Justement, qu'en est-il de la traite arabo-musulmane?

La traite arabo-musulmane ou la traite transsaharienne, ou encore la traite "orientale", a eu lieu du VIIe au XXe siècle, soit treize siècles. 17 millions de personnes ont été déportées par les négriers musulmans entre 650 et 1920, selon l'historien américain Ralph Austen. Pour l'anthropologue sénégalais Tidiane N'Diaye, très nombreux sont ceux qui souhaiteraient la voir recouverte à jamais du voile de l'oubli, souvent au nom d'une certaine solidarité religieuse, voire idéologique. Selon lui, il s'agit aussi bien des lettrés et autres intellectuels arabo-musulmans que de nombreux chercheurs, y compris des Afro-Américains, qui se convertissent de plus en plus à l'islam.

Comment rendre compte de ce passé sans lieu de mémoire?

À ma connaissance, ils sont peu nombreux et dispersés géographiquement. Cette traite ne dispose pas d'archives des négriers comme la "transatlantique". De la même manière que le projet "Route de l'esclave" a permis de rapprocher et de rassembler les spécialistes autour de la traite transatlantique, de la même manière, il y aura un bis repetita sur la traite arabo-musulmane. Au Bénin, le nord du pays a été le théâtre de la traite arabo-musulmane et le Sud, celui de la traite transatlantique. Donc, ce volet n'est pas occulté et l'arbre ne cachera pas la forêt.

Est-ce que vous travaillez sur des dates de commémoration autour de l'esclavage arabo-musulman qui a tout de même duré treize siècles?

Lorsque nous en aurons l'opportunité, notre comité proposera la date du 7 septembre pour se souvenir de cette traite orientale. En effet, c'est le 7 septembre 869 que, sous les ordres d'un chef charismatique, Ali Ben Mohammed, surnommé "Sâhib al-Zandj" qui veut dire le "Maître des Noirs" ou "Maître des Esclaves, les Africains se soulevèrent dans ce qui était à l'époque l'Irak abbasside, soit le sud du pays tel que nous le connaissons aujourd'hui. C'était la troisième, la plus connue et la plus importante des révoltes des Noirs. Ils prirent plusieurs villes et occupèrent le sud de l'Irak et le sud-ouest de l'Iran. Les Zandjs, c'est le nom qu'on leur donnait, tiendront pendant près de 14 ans, avant d'être écrasés en 883 par une coalition de plusieurs armées de l'empire des Abbassides.

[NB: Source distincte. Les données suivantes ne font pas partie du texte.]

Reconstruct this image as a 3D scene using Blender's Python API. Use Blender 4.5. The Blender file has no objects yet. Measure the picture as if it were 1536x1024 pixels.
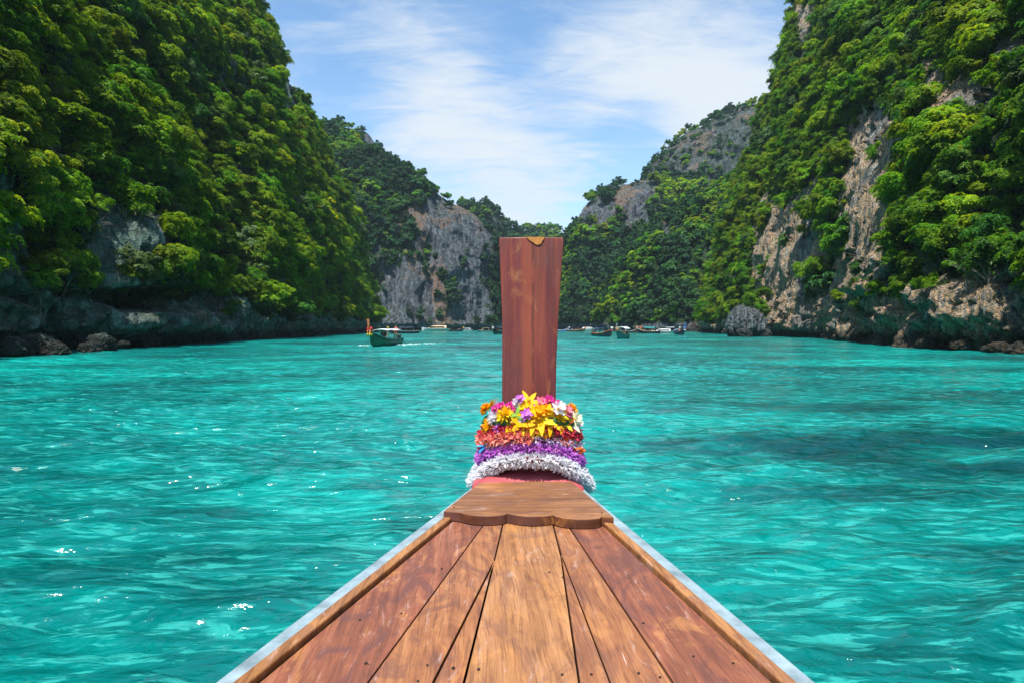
import bpy, bmesh, math, random
import numpy as np
from mathutils import Vector, Matrix

R = math.radians
random.seed(7)
rng = np.random.default_rng(11)
SC = bpy.context.scene
COL = SC.collection

# ------------------------------------------------------------------ camera
F = 939.0                       # focal length in photo pixels (1536 wide)
CAM = np.array([0.0, 0.0, 2.2])
HOR = 490.0
TH = math.atan((512 - HOR) / F)
cam_d = bpy.data.cameras.new('camera')
cam = bpy.data.objects.new('camera', cam_d)
COL.objects.link(cam)
cam.location = CAM
cam.rotation_euler = (math.pi / 2 - TH, 0, 0)
cam_d.sensor_width = 36
cam_d.lens = F / 1536 * 36
cam_d.clip_start = 0.05
cam_d.clip_end = 8000
SC.camera = cam

# ------------------------------------------------------------------ world, sun, exposure
SUN_EL, SUN_AZ = R(66), R(-161)          # azimuth measured clockwise from +Y
sun_dir = Vector((math.sin(SUN_AZ) * math.cos(SUN_EL), math.cos(SUN_AZ) * math.cos(SUN_EL), math.sin(SUN_EL)))
sd = bpy.data.lights.new('sun', 'SUN')
sd.energy = 5.0
sd.angle = R(0.6)
sd.color = (1.0, 0.95, 0.86)
so = bpy.data.objects.new('sun', sd)
COL.objects.link(so)
so.rotation_euler = sun_dir.to_track_quat('Z', 'Y').to_euler()

SC.view_settings.view_transform = 'Standard'
SC.view_settings.look = 'None'
SC.view_settings.exposure = 0.62
SC.view_settings.gamma = 1.0
SC.render.engine = 'CYCLES'
SC.cycles.use_denoising = True
SC.cycles.max_bounces = 6
SC.cycles.diffuse_bounces = 3
SC.cycles.transmission_bounces = 4
SC.cycles.glossy_bounces = 3
SC.cycles.volume_bounces = 0
SC.cycles.caustics_reflective = False
SC.cycles.caustics_refractive = False


class NT:
    """tiny helper to write node trees"""
    def __init__(s, tree):
        s.t = tree
        s.n = tree.nodes
        s.l = tree.links

    def add(s, typ, **kw):
        nd = s.n.new(typ)
        for k, v in kw.items():
            setattr(nd, k, v)
        return nd

    def put(s, sock, v):
        if v is None:
            return
        if isinstance(v, bpy.types.NodeSocket):
            s.l.new(v, sock)
        elif isinstance(v, bpy.types.Node):
            s.l.new(v.outputs[0], sock)
        else:
            if sock.type == 'RGBA' and len(v) == 3:
                v = (*v, 1)
            sock.default_value = v

    def math(s, op, a, b=None, c=None, clamp=False):
        nd = s.add('ShaderNodeMath', operation=op, use_clamp=clamp)
        for i, v in enumerate((a, b, c)):
            s.put(nd.inputs[i], v) if v is not None else None
        return nd.outputs[0]

    def vmath(s, op, a, b=None, scale=None):
        nd = s.add('ShaderNodeVectorMath', operation=op)
        s.put(nd.inputs[0], a)
        if b is not None:
            s.put(nd.inputs[1], b)
        if scale is not None:
            s.put(nd.inputs['Scale'], scale)
        return nd.outputs['Value'] if op in ('LENGTH', 'DISTANCE', 'DOT_PRODUCT') else nd.outputs[0]

    def noise(s, vec, scale=1.0, detail=4, rough=0.55, dist=0.0, out='Fac'):
        nd = s.add('ShaderNodeTexNoise')
        s.put(nd.inputs['Vector'], vec)
        s.put(nd.inputs['Scale'], scale)
        nd.inputs['Detail'].default_value = detail
        nd.inputs['Roughness'].default_value = rough
        nd.inputs['Distortion'].default_value = dist
        return nd.outputs[out]

    def mapping(s, vec, scale=(1, 1, 1), rot=(0, 0, 0), loc=(0, 0, 0)):
        nd = s.add('ShaderNodeMapping')
        s.put(nd.inputs['Vector'], vec)
        nd.inputs['Scale'].default_value = scale
        nd.inputs['Rotation'].default_value = rot
        nd.inputs['Location'].default_value = loc
        return nd.outputs[0]

    def ramp(s, fac, stops, interp='LINEAR'):
        nd = s.add('ShaderNodeValToRGB')
        nd.color_ramp.interpolation = interp
        e = nd.color_ramp.elements
        while len(e) < len(stops):
            e.new(0.5)
        for i, (p, c) in enumerate(stops):
            e[i].position = p
            e[i].color = (*c, 1) if len(c) == 3 else c
        s.put(nd.inputs[0], fac)
        return nd.outputs[0]

    def smooth(s, v, a, b, lo=0.0, hi=1.0):
        nd = s.add('ShaderNodeMapRange', interpolation_type='SMOOTHSTEP')
        s.put(nd.inputs['Value'], v)
        nd.inputs['From Min'].default_value = a
        nd.inputs['From Max'].default_value = b
        nd.inputs['To Min'].default_value = lo
        nd.inputs['To Max'].default_value = hi
        return nd.outputs[0]

    def mix(s, fac, a, b, mode='MIX'):
        nd = s.add('ShaderNodeMix', data_type='RGBA', blend_type=mode)
        s.put(nd.inputs[0], fac)
        s.put(nd.inputs[6], a)
        s.put(nd.inputs[7], b)
        return nd.outputs[2]

    def bump(s, height, strength=0.5, dist=0.1, normal=None):
        nd = s.add('ShaderNodeBump')
        nd.inputs['Strength'].default_value = strength
        nd.inputs['Distance'].default_value = dist
        s.put(nd.inputs['Height'], height)
        if normal is not None:
            s.put(nd.inputs['Normal'], normal)
        return nd.outputs[0]


def px_dir(x, y):
    a, b = (x - 768) / F, (512 - y) / F
    return np.array([a, math.cos(TH) + b * math.sin(TH), -math.sin(TH) + b * math.cos(TH)])


def at_y(x, y, Y):                       # point seen at pixel (x, y) standing Y metres ahead
    d = px_dir(x, y)
    return CAM + d * (Y / d[1])


def on_z(x, y, z):                       # point seen at pixel (x, y) lying on the level z
    d = px_dir(x, y)
    return CAM + d * ((z - CAM[2]) / d[2])


def project(P):                          # world -> photo pixel, only used to measure where rock shows
    P = np.asarray(P) - CAM
    fwd = P[..., 1] * math.cos(TH) - P[..., 2] * math.sin(TH)
    up = P[..., 1] * math.sin(TH) + P[..., 2] * math.cos(TH)
    f = np.maximum(fwd, 0.01)
    x = 768 + F * P[..., 0] / f
    y = 512 - F * up / f
    bad = fwd < 0.5
    return np.where(bad, -9999, x), np.where(bad, -9999, y)


world = bpy.data.worlds.new("World")
SC.world = world
world.use_nodes = True
w = NT(world.node_tree)
w.n.clear()
sky = w.add('ShaderNodeTexSky', sky_type='NISHITA')
sky.sun_disc = False
sky.sun_elevation = SUN_EL
sky.sun_rotation = SUN_AZ
sky.air_density = 1.0
sky.dust_density = 0.4
sky.ozone_density = 2.5
tc = w.add('ShaderNodeTexCoord')
dirv = w.vmath('NORMALIZE', tc.outputs['Generated'])
sep = w.add('ShaderNodeSeparateXYZ')
w.put(sep.inputs[0], dirv)
zc = w.math('ADD', w.math('MAXIMUM', sep.outputs[2], 0.0), 0.28)
comb = w.add('ShaderNodeCombineXYZ')
w.put(comb.inputs[0], w.math('DIVIDE', sep.outputs[0], zc))
w.put(comb.inputs[1], w.math('DIVIDE', sep.outputs[1], zc))
pl = comb.outputs[0]
n1 = w.noise(w.mapping(pl, (1.5, 3.0, 1), (0, 0, R(-28))), 1.3, 9, 0.62, 0.6)
n2 = w.noise(w.mapping(pl, (2.2, 7.0, 1), (0, 0, R(-20)), (3, 1, 0)), 2.0, 8, 0.65, 0.9)
n3 = w.noise(pl, 1.4, 3, 0.5, 0.2)
dens = w.math('ADD', w.math('MULTIPLY', n1, 0.48), w.math('MULTIPLY', n2, 0.52))
bias = None
for (bx, by, rad, amt) in [(660, 165, .17, .21), (770, 235, .22, .16), (1020, 95, .19, .22), (1130, 170, .15, .18), (560, 25, .16, .05),
                           (1060, 190, .10, .08), (930, 60, .15, .10), (720, 40, .12, -.05), (770, 110, .09, -.10), (520, 120, .12, -.09),
                           (440, 180, .10, .05), (960, 205, .09, -.12), (800, 300, .14, .10), (880, 290, .1, -.05)]:
    c = Vector(px_dir(bx, by)).normalized()
    d = w.vmath('DISTANCE', dirv, tuple(c))
    g = w.smooth(d, 0.0, rad, amt, 0.0)
    bias = g if bias is None else w.math('ADD', bias, g)
dens = w.math('ADD', dens, bias)
cl = w.smooth(dens, 0.40, 0.84)
low = w.smooth(sep.outputs[2], 0.0, 0.42, 0.32, 0.0)
cl = w.math('MAXIMUM', cl, w.math('MULTIPLY', low, w.smooth(n1, .2, .6, .7, 1.0)))
bgs = w.add('ShaderNodeBackground')
tint = w.mix(1.0, sky.outputs[0], (0.95, 1.10, 1.12), 'MULTIPLY')
w.put(bgs.inputs[0], tint)
bgs.inputs[1].default_value = 0.138
bgc = w.add('ShaderNodeBackground')
bgc.inputs[0].default_value = (0.86, 0.93, 1.0, 1)
bgc.inputs[1].default_value = 0.63
mixs = w.add('ShaderNodeMixShader')
w.put(mixs.inputs[0], w.math('MULTIPLY', cl, 0.95))
w.l.new(bgs.outputs[0], mixs.inputs[1])
w.l.new(bgc.outputs[0], mixs.inputs[2])
wo = w.add('ShaderNodeOutputWorld')
w.l.new(mixs.outputs[0], wo.inputs[0])

# ------------------------------------------------------------------ generic helpers

def tag(o, label=None, cat=None, group=None, kind=None):
    if label:
        o['label'] = label
    if cat:
        o['category'] = cat
    if group:
        o['group'] = group
    if kind:
        o['kind'] = kind
    return o


def empty(name, loc=(0, 0, 0), rz=0.0, scale=1.0):
    o = bpy.data.objects.new(name, None)
    COL.objects.link(o)
    o.location = loc
    o.rotation_euler = (0, 0, rz)
    o.scale = (scale,) * 3
    o.empty_display_size = 0.2
    return o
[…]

La Tunisie est devenue le premier pays du Maghreb à inscrire dans la loi la commémoration de l'abolition de l'esclavage, le 23 janvier. Est-ce le début d'une réelle prise de conscience dans cette partie du continent?

Ce qu'il s'est passé en Tunisie est la preuve que la société civile peut faire bouger les lignes. Bien souvent, les juristes ne font que s'adapter aux réalités du terrain. Ce mouvement n'épargnera pas les États africains et aboutira à des textes législatifs.

Comment la mise en mémoire de l'esclavage peut-elle s'accompagner d'une valorisation des liens avec les autres mémoires?

Le devoir de mémoire passe par la matérialisation et la conservation des lieux de mémoire, mais aussi par la transmission de cette mémoire à la jeunesse africaine. Les commémorations permettent de rendre hommage et de se souvenir des déportés victimes de l'esclavage. Une telle prise de conscience invite au respect et à la valorisation d'autres mémoires de guerres ou de génocides.

Faut-il célébrer l'esclavage ou son abolition? Et que fait l'Union africaine?

La JISTNA se réfère à la traite négrière et à son abolition. On ne peut les séparer. Les premiers abolitionnistes, pour moi, sont les esclaves eux-mêmes, par leurs luttes quotidiennes. L'Afrique compte ses résistants et ses abolitionnistes. Il faut les célébrer.

Quant à l'Union africaine, elle a été saisie par des anciens présidents africains pour la création d'une journée africaine de commémoration commune. L'idée fait son chemin.

Comment les nouvelles générations peuvent-elle mieux appréhender cette mémoire perçue comme négative?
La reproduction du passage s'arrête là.